Tierra prometida: Cuestión de principios

Tierra Prometida nos sumerge en un revelador viaje que bien podría constituir un acercamiento a la actual América Profunda. Un lugar donde el deporte nacional es el beber sin miramientos y donde los autóctonos visten con camisas de franela, botas gruesas y gorras con la visera bien ceñida.

 

El experimentado director Gus Van Sant nos sitúa con celeridad en tierras sobradamente fértiles pero poco prósperas en conjunto. Como espectadores, nos adentramos en dicha zona rural en forma de un confiado Matt Damon que, junto a una cínica Frances McDormand, llega a un pequeño pueblo en calidad de representante de una multinacional del sector energético con el objetivo de adquirir la mayoría de sus tierras a un precio más que razonable. Con un contrato en una mano y un bolígrafo en la otra, la acogida supera sus expectativas. Pero, de la noche a la mañana, pasan de ser amables visitantes que traen riqueza y una vida mejor a convertirse en codiciosos vampiros sin miramientos, moral, ni escrúpulos.

 

Tierra Prometida

 

El planteamiento propuesto suscita el suficiente interés para mantener la atención en la historia y la cinta arranca con conseguida espontaneidad, con diálogos fluyen con facilidad y Damon se hace rápidamente con la situación. El de Cambridge es un valor seguro desde hace tiempo. Aparece en escena y llena la pantalla con su simple presencia. También ayudan los puntos cómicos que el guión del propio Damon y John Krasinski (otro de los protagonistas de la película) imponen a un buen número de situaciones.

 

En relación a esta línea, es reseñable como Damon y McDormand consiguen que nos mantengamos a su lado y confiemos en ellos como abogados del diablo, sin ceder ante una convincente voz de la experiencia y el empuje justiciero de un joven ecologista.
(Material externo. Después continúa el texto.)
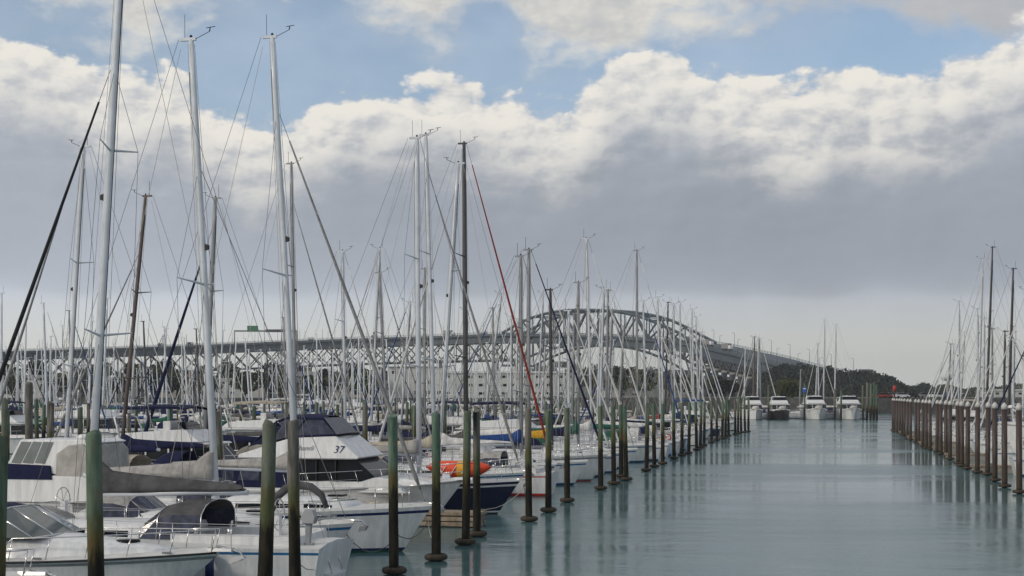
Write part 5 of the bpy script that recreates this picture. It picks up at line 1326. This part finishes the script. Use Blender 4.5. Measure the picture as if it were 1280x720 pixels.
# end of the fairway: piles, sign, marker
for i, (px, yt, r) in enumerate([(961, 482, .2), (1005.5, 480, .2), (1051, 488, .2), (1044, 487, .18), (1083.5, 478, .24), (1088, 480, .24), (1092, 479, .24), (1096, 481, .24), (1079, 482, .2)]):
    x, y, z = P(px, yt, 291); pile(x, y, z, r, 'timber', ['green pile left of the dark-hulled facing launch', 'pile carrying the blue sign in the far row', 'pile just left of the rightmost facing launch', 'pile right of the middle facing launch', 'first of the tall pile cluster at the right end of far row', 'second of the tall pile cluster at the right end of far row', 'third of the tall pile cluster at the right end of far row', 'last of the tall pile cluster at the right end of far row', 'pile against the stern side of the rightmost facing launch'][i], 'tall piles of the far row', False, 700 + i)
g = empty('berth_sign', P(1005.5, 487, 290.6)); tag(g, 'small blue square sign on a pile in the far row', 'sign'); MB().box(-.36, .36, -.05, .05, -.6, .5, BLUES).build('panel', g); MB().box(-.3, .3, -.058, -.052, .1, .3, WHITE).build('marking', g)
x, y, z = P(1118, 485, 204)
g = empty('channel_marker', (x, y, 0)); tag(g, 'red channel marker on a post at the far end of the capped piles', 'marker')
MB().tube([(0, 0, -1), (0, 0, z - .4)], .14, PILES, 10).build('post', g); MB().tube([(0, 0, z - .5), (0, 0, z - .4), (0, 0, z + .3), (0, 0, z + .35)], [.08, .22, .22, .08], REDP, 14).build('lantern', g)

# mooring lines from the nearest bows to their piles
def pl(i): px, py = LP[i]; d = Wd(py); return (px - 640) / F * d, d
for (a, i, h, sag) in [((535, 650, 46.5), 5, 1.1, .5), ((535, 652, 46.5), 4, 1.2, .35), ((433, 668, 43), 4, 1.0, .45), ((655, 608, 60.8), 8, 1.0, .35), ((655, 610, 60.8), 7, 1.0, .3), ((579, 606, 57.5), 6, 1.2, .5), ((404, 696, 39.5), 3, 1.3, .3)]:
    X, Y = pl(i); m = sheet_line(P(*a), (X, Y, h), sag, ROPE if i % 2 else ROPED, .014); m.name = 'mooring_line'
    tag(m, {5: 'rope from the green-bottomed yacht bow to the pile beside the launch', 4: 'rope from a near yacht bow to the pile in front of the white hull', 8: 'rope from navy bow to the pile on its right', 7: 'rope from navy bow to the finger dock pile', 6: 'rope from the launch bow to the pile below the black mast', 3: 'rope from the nearest yacht stern to the grey-brown pile'}[i] if a[0] != 433 else 'rope from the blue-bottomed yacht bow across open water to a pile', 'rope', 'mooring lines of the nearest boats')

# ------------------------------------------------------------------ labels of the row boats
NUM = ['leftmost'] + [f'{i}{"th" if 10 < i % 100 < 14 else {1: "st", 2: "nd", 3: "rd"}.get(i % 10, "th")} from left' for i in range(2, 120)]
def place_words(row, px):
    if row == 'R1': return 'front row'
    if row == 'R2': return 'row behind first walkway'
    if row == 'RR': return 'behind capped piles'
    return 'far row ' + ('at left edge' if px < 110 else 'left of road sign' if px < 300 else 'right of road sign' if px < 480 else 'before white clubhouse' if px < 720 else 'under the arch')
groups = {}
for o, kw, px, row, sd in AUTO:
    if 'top' in kw:
        o['category'] = 'motor boat'; look = f"white {'flybridge ' if kw['style'] == 'fly' else 'sedan '}launch" + (f" with {kw['top']} {'bimini' if kw['style'] == 'fly' else 'awning'}" if kw['top'] else '')
    else:
        o['category'] = 'yacht'; look = f"{kw.get('hull', 'white')} yacht, {kw.get('mast', 'silver')} mast, {kw.get('cover', 'navy')} cover"
        if row != 'FAR' and kw.get('genoa') not in ('white', None): look += f", {kw['genoa']} foresail"
    groups.setdefault((look, place_words(row, px)), []).append((px, o, row))
for (look, pl_), l in groups.items():
    l.sort(key=lambda q: q[0])
    for i, (px, o, row) in enumerate(l):
        o['label'] = f"{look}, {pl_}" + (f", {NUM[i]}" if len(l) > 1 else '')
        o['group'] = {'R1': 'boats in the front row beside the fairway', 'R2': 'boats in the second row', 'RR': 'boats behind the capped piles', 'FAR': 'boats in the far rows'}[row]

# ------------------------------------------------------------------ air
def haze():
    mt = bpy.data.materials.new('sea_haze'); mt.use_nodes = True; t = mt.node_tree; t.nodes.remove(t.nodes['Principled BSDF'])
    v = t.nodes.new('ShaderNodeVolumePrincipled'); v.inputs['Color'].default_value = (.93, .965, 1, 1); v.inputs['Density'].default_value = .00016; v.inputs['Anisotropy'].default_value = .3
    t.links.new(v.outputs[0], t.nodes['Material Output'].inputs['Volume'])
    m = MB().box(-2900, 2900, -80, 3250, -7, 90, mt); tag(m.build('haze'), kind='stuff')
haze()
for r_, l in OCC.items():
    l = sorted(l); print('ROW', r_, [(round(a, 1), round(b - a, 1)) for a, b in zip(l, l[1:]) if b - a < 3.9])
print('COUNT', sum(1 for o in COL.objects if not o.parent), len(COL.objects))

print('KINDS', {c: sum(1 for o in COL.objects if o.get('category') == c) for c in {o.get('category') for o in COL.objects}})
for o in COL.objects:
    if len(str(o.get('label', '')).replace(',', ' ').split()) > 16: print('LONG', o.name, o['label'])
Un buen trabajo el de la pareja protagonista, que da credibilidad a dos personajes con características y actitudes muy diferentes pero una suficientemente importante en común: su denotada profesionalidad.

 

Contextualizada a base de bellos paisajes y transitados bares donde aliviar la rutina y cantar en la noche del micro abierto, la película avanza con presteza hasta que uno se impacienta por conocer el desenlace de lo que parecía ser la crónica de una expropiación anunciada. Lo sorprendente es que (que se detengan los que no quieran pistas) un relato tan bien llevado y que destaca por su naturalidad y por la verosimilitud que rezuma, se decida, en última instancia, por un derrotero tan conciliador, decepcionante y poco acorde a la cruda realidad. Un buen trabajo echado por tierra que, de todas maneras, merece un atento visionado por unas más que decentes tres cuartas partes de guión, actuaciones a la altura y una fotografía fría y austera.

 

Destacable la figura de los mini-caballos como obvia metáfora de la necesidad de proteger los símbolos de nuestra identidad.